The stock side markers are, shall we say, rather large and not congruous with some paint combinations. Unfortunately there aren't many choices for customization but you can always paint them.

1983-86 Side Markers

For this custom side marker, it was simply done by painting over a custom Cougar logo and clearcoating it. The trick is to not layer the basecoat on too thick if you want some light to shine through the painted part. Check the opacity of the paint by shining a flashlight inside the marker as you paint. You should find that 2-3 thin coats are about what you'll need for lighter colors, and 1-2 coats for darker colors.


Again, there are no aftermarket clear markers for these cars. Still, they are semi-clear from the factory which is a good thing, because you can make your own clears if you're careful enough.
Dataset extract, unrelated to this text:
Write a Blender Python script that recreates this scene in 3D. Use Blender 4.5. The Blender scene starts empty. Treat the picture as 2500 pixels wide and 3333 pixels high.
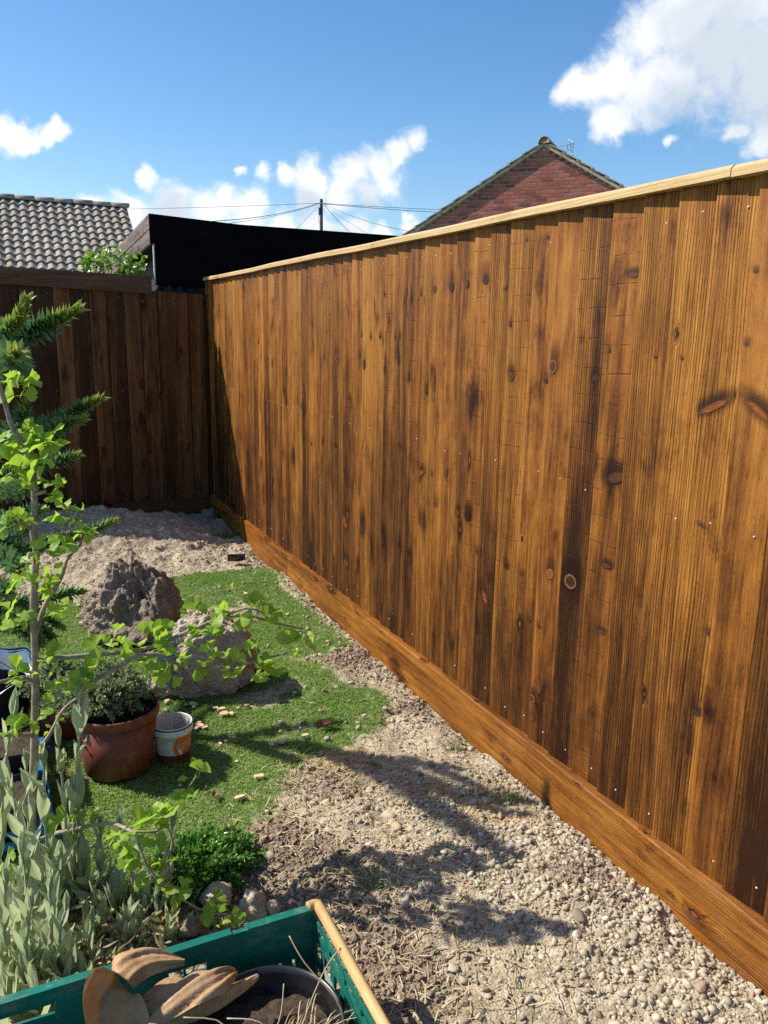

1987-88 Clear Side Marker Conversion

Start by removing the marker assembly. Using a Dremel or similar cutting tool, hack apart your perfectly good stock marker, then remove the amber reflector from inside. Then seal the whole thing up with copious amounts of silicone, and there you have a custom factory-style side marker. Simple, easy, and best of all, free of charge...if you don't ruin your marker in the process, that is.